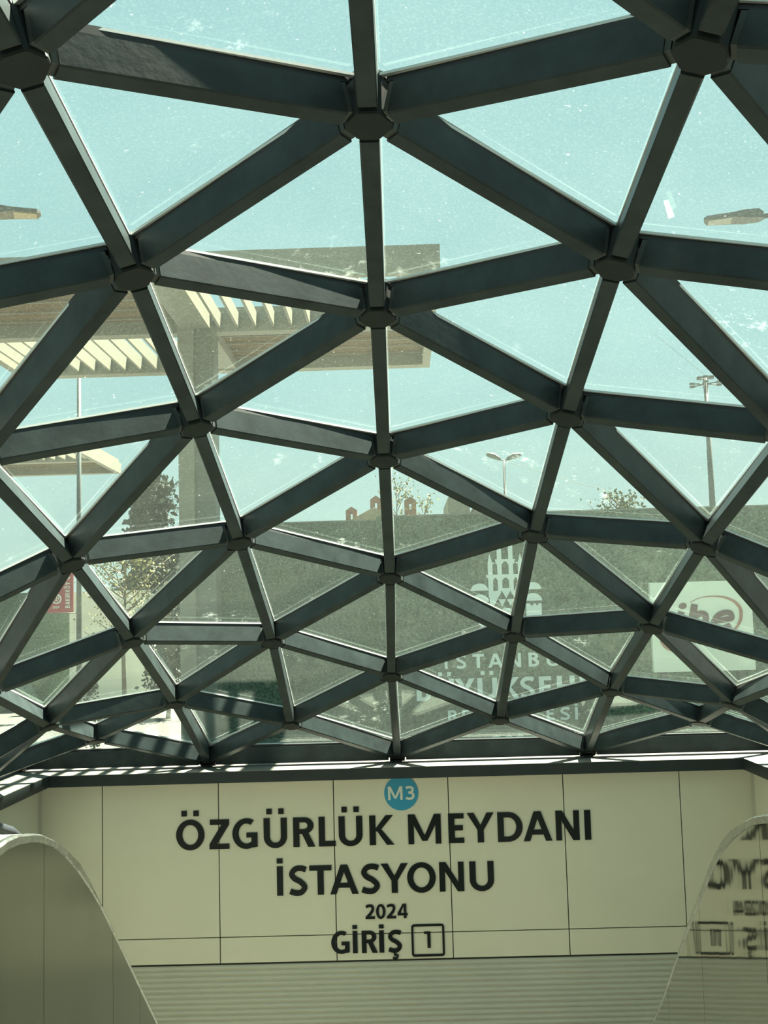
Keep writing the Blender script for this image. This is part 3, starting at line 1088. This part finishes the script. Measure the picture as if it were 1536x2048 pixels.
flat('swoosh', pstrip([(250, 845), (290, 910), (350, 950), (420, 975)], 34), ORG, UX, UZ, NB, 1, 1, 0.006, 'swoosh', root)

# ------------------------------------------------------------------ pergola with bamboo and louvre bays
def pergola(px_, py_, h, wx, dy, label, near_right_louvre=True):
    root = empty('pergola', (px_, py_, 0.0))
    tag(root, label, 'pergola', 'beige pergolas')
    cw = 0.24
    bm = bmesh.new()
    box(bm, (px_ - cw, py_ - cw, 0.0), (px_ - 0.03, py_ + cw, h + 0.42))
    link('column', bm, 'beige', root)
    bm = bmesh.new()
    box(bm, (px_ - 0.03, py_ - cw + 0.05, 0.0), (px_ + cw, py_ + cw - 0.05, h + 0.42))
    col = link('column_web', bm, 'greyside', root)  # shade on the column's right half, put into its colour
    bm = bmesh.new()
    for i in range(3):
        for k_ in range(2):
            cxx, czz = px_ + 0.04 + k_ * 0.13, h + 0.06 + i * 0.13
            solid(bm, [[(cxx + 0.03 * math.cos(a_ * math.pi / 4), yy, czz + 0.03 * math.sin(a_ * math.pi / 4)) for a_ in range(8)] for yy in (py_ - cw + 0.05, py_ - cw + 0.02)])
    link('bolt', bm, 'greyside', col)
    y0, y1 = py_ - dy / 2, py_ + dy / 2
    x0, x1 = px_ - wx, px_ + wx
    bh = 0.34
    for a_, b_ in (((x0, y0, h), (x1, y0 + 0.10, h + bh)), ((x0, y1 - 0.22, h), (x1, y1, h + bh * 0.8)), ((x0, y0 + 0.1, h), (x0 + 0.12, y1 - 0.22, h + bh)), ((x1 - 0.12, y0 + 0.1, h), (x1, y1 - 0.22, h + bh))):
        plate('edge_beam', a_, b_, 'beige', root)
    plate('cross_beam', (x0 + 0.12, py_ - 0.11, h), (px_ - cw, py_ + 0.11, h + bh), 'beige', root)
    plate('cross_beam', (px_ + cw, py_ - 0.11, h), (x1 - 0.12, py_ + 0.11, h + bh), 'beige', root)
    plate('spine_beam', (px_ - 0.2, y0 + 0.1, h + 0.02), (px_ + 0.2, py_ - cw, h + bh), 'beige', root)
    plate('spine_beam', (px_ - 0.2, py_ + cw, h + 0.02), (px_ + 0.2, y1 - 0.22, h + bh), 'beige', root)
    for lx0, lx1, ly0, ly1, lou in ((px_ + 0.2, x1 - 0.12, y0 + 0.1, py_ - 0.11, True), (px_ + 0.2, x1 - 0.12, py_ + 0.11, y1 - 0.22, False),
                                    (x0 + 0.12, px_ - 0.2, y0 + 0.1, py_ - 0.11, False), (x0 + 0.12, px_ - 0.2, py_ + 0.11, y1 - 0.22, True)):
        if lou:
            n_ = 12
            for i in range(n_):
                xx = lx0 + (i + 0.5) * (lx1 - lx0) / n_
                plate('louvre_fin', (xx - 0.018, ly0, h + 0.04), (xx + 0.018, ly1, h + 0.25), 'beige', root)
        else:
            bm = bmesh.new()
            n_ = 46
            for i in range(n_):
                yy = ly0 + (i + 0.5) * (ly1 - ly0) / n_
                rr_ = (ly1 - ly0) / n_ * 0.50
                solid(bm, [[(xx, yy + rr_ * math.cos(k_ * math.pi / 3), h + 0.2 + rr_ * math.sin(k_ * math.pi / 3)) for k_ in range(6)] for xx in (lx0, lx1)])
            link('bamboo_mat', bm, 'bamboo', root)
            nb = 5
            for i in range(nb):
                yy = ly0 + (i + 0.5) * (ly1 - ly0) / nb
                plate('purlin', (lx0, yy - 0.01, h + 0.147), (lx1, yy + 0.01, h + 0.16), 'beige', root)
    return root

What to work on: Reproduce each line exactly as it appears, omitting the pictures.

Written solution:
Keep writing the Blender script for this image. This is part 3, starting at line 1088. This part finishes the script. Measure the picture as if it were 1536x2048 pixels.
flat('swoosh', pstrip([(250, 845), (290, 910), (350, 950), (420, 975)], 34), ORG, UX, UZ, NB, 1, 1, 0.006, 'swoosh', root)

# ------------------------------------------------------------------ pergola with bamboo and louvre bays
def pergola(px_, py_, h, wx, dy, label, near_right_louvre=True):
    root = empty('pergola', (px_, py_, 0.0))
    tag(root, label, 'pergola', 'beige pergolas')
    cw = 0.24
    bm = bmesh.new()
    box(bm, (px_ - cw, py_ - cw, 0.0), (px_ - 0.03, py_ + cw, h + 0.42))
    link('column', bm, 'beige', root)
    bm = bmesh.new()
    box(bm, (px_ - 0.03, py_ - cw + 0.05, 0.0), (px_ + cw, py_ + cw - 0.05, h + 0.42))
    col = link('column_web', bm, 'greyside', root)  # shade on the column's right half, put into its colour
    bm = bmesh.new()
    for i in range(3):
        for k_ in range(2):
            cxx, czz = px_ + 0.04 + k_ * 0.13, h + 0.06 + i * 0.13
            solid(bm, [[(cxx + 0.03 * math.cos(a_ * math.pi / 4), yy, czz + 0.03 * math.sin(a_ * math.pi / 4)) for a_ in range(8)] for yy in (py_ - cw + 0.05, py_ - cw + 0.02)])
    link('bolt', bm, 'greyside', col)
    y0, y1 = py_ - dy / 2, py_ + dy / 2
    x0, x1 = px_ - wx, px_ + wx
    bh = 0.34
    for a_, b_ in (((x0, y0, h), (x1, y0 + 0.10, h + bh)), ((x0, y1 - 0.22, h), (x1, y1, h + bh * 0.8)), ((x0, y0 + 0.1, h), (x0 + 0.12, y1 - 0.22, h + bh)), ((x1 - 0.12, y0 + 0.1, h), (x1, y1 - 0.22, h + bh))):
        plate('edge_beam', a_, b_, 'beige', root)
    plate('cross_beam', (x0 + 0.12, py_ - 0.11, h), (px_ - cw, py_ + 0.11, h + bh), 'beige', root)
    plate('cross_beam', (px_ + cw, py_ - 0.11, h), (x1 - 0.12, py_ + 0.11, h + bh), 'beige', root)
    plate('spine_beam', (px_ - 0.2, y0 + 0.1, h + 0.02), (px_ + 0.2, py_ - cw, h + bh), 'beige', root)
    plate('spine_beam', (px_ - 0.2, py_ + cw, h + 0.02), (px_ + 0.2, y1 - 0.22, h + bh), 'beige', root)
    for lx0, lx1, ly0, ly1, lou in ((px_ + 0.2, x1 - 0.12, y0 + 0.1, py_ - 0.11, True), (px_ + 0.2, x1 - 0.12, py_ + 0.11, y1 - 0.22, False),
                                    (x0 + 0.12, px_ - 0.2, y0 + 0.1, py_ - 0.11, False), (x0 + 0.12, px_ - 0.2, py_ + 0.11, y1 - 0.22, True)):
        if lou:
            n_ = 12
            for i in range(n_):
                xx = lx0 + (i + 0.5) * (lx1 - lx0) / n_
                plate('louvre_fin', (xx - 0.018, ly0, h + 0.04), (xx + 0.018, ly1, h + 0.25), 'beige', root)
        else:
            bm = bmesh.new()
            n_ = 46
            for i in range(n_):
                yy = ly0 + (i + 0.5) * (ly1 - ly0) / n_
                rr_ = (ly1 - ly0) / n_ * 0.50
                solid(bm, [[(xx, yy + rr_ * math.cos(k_ * math.pi / 3), h + 0.2 + rr_ * math.sin(k_ * math.pi / 3)) for k_ in range(6)] for xx in (lx0, lx1)])
            link('bamboo_mat', bm, 'bamboo', root)
            nb = 5
            for i in range(nb):
                yy = ly0 + (i + 0.5) * (ly1 - ly0) / nb
                plate('purlin', (lx0, yy - 0.01, h + 0.147), (lx1, yy + 0.01, h + 0.16), 'beige', root)
    return root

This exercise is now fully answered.